Marian J. Stoddard was born in Washington, D.C., and grew up in its Maryland suburbs. Her father grew up in Carson City, Nevada, and her mother in Salt Lake City, so she was always partly a Westerner at heart, and she ended up raising her family in Washington State. Her family took road trips all over the United States and Canada, so there were lots of adventures.

The adventures of music, literature, and art were also valued and pursued. Playing tourist always included the local museums as well as historical sites and places of natural beauty. Discussions at home, around the dinner table or working in the kitchen, could cover politics, philosophy, or poetry, with the perspective of the gospel underlying all. Words and ideas, and testimony and service, were the family currency.
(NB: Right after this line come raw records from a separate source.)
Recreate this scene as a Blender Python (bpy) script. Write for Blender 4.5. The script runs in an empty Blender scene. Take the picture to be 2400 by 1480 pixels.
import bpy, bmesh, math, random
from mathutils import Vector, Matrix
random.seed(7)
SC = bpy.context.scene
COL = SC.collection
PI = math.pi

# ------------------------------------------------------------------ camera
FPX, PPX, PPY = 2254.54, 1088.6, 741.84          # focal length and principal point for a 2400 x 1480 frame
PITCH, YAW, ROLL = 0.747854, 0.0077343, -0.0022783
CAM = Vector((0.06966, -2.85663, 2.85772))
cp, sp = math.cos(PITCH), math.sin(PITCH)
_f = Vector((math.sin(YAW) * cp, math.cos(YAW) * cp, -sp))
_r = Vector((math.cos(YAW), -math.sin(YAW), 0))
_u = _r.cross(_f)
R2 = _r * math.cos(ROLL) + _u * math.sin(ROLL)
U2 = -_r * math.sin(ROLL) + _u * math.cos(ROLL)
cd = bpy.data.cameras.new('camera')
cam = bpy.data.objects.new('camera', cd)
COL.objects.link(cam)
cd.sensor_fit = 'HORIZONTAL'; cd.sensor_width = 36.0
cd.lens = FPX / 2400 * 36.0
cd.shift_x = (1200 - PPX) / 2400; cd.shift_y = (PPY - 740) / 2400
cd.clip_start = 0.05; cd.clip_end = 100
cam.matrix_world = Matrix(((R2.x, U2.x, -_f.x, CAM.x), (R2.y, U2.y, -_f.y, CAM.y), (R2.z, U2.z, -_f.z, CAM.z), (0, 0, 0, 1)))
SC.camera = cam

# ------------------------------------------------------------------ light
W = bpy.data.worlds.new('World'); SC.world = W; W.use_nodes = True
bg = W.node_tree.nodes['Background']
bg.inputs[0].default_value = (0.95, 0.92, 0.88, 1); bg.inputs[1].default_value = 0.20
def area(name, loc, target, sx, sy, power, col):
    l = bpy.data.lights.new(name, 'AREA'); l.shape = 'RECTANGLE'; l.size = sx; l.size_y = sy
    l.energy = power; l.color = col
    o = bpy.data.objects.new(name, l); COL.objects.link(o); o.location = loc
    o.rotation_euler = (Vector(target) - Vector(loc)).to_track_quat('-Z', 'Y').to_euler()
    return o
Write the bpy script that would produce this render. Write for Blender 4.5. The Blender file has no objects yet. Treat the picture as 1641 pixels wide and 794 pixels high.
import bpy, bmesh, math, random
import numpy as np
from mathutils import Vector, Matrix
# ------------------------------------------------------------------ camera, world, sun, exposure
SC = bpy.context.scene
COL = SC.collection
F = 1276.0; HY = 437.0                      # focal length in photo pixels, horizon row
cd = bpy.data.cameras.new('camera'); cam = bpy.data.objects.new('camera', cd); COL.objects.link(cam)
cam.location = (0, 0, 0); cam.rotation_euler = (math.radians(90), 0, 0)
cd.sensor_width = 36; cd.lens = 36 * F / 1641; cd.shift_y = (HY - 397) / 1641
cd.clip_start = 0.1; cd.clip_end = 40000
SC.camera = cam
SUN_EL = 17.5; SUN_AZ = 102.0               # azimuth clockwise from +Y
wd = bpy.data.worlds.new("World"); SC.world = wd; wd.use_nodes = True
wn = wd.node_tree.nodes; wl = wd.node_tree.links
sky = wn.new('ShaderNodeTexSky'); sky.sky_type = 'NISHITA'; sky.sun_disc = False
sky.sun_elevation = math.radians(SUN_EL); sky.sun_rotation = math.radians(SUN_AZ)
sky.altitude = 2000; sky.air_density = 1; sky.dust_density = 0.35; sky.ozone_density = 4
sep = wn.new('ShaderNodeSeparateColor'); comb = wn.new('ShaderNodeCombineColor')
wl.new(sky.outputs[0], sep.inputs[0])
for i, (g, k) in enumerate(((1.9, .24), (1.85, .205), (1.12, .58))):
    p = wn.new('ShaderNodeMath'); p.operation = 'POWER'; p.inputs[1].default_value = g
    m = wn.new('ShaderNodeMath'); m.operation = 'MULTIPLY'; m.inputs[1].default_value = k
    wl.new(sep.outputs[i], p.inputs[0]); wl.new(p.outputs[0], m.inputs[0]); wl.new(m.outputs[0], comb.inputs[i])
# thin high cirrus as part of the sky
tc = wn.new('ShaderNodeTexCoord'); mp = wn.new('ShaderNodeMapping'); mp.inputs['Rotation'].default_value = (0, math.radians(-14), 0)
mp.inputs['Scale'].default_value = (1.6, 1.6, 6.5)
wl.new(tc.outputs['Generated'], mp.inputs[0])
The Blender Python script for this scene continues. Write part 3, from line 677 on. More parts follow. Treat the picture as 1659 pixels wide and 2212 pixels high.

Marian graduated from Winston Churchill High School in Potomac, Maryland, and attended the University of Utah as the recipient of the Ralph Hardy Memorial Scholarship, where she was graduated with honors, receiving a B.A. in English. She also met the love of her life, a law student, three weeks after her arrival; she jokes that she had to marry him because her mother always wanted a tenor in the family. (She sings second soprano.) They were married two years later and have six children and six grandchildren (so far). She treasures her family, her friends, and her opportunities to serve.

Visit Marian at her blog, greaterthansparrows.  You can contact her at bloggermarian@gmail.com. 

Marian and her husband live in Tacoma, Washington. Together they teach those who are preparing to go to the temple for the first time, and she also teaches a Stake Relief Society Institute class.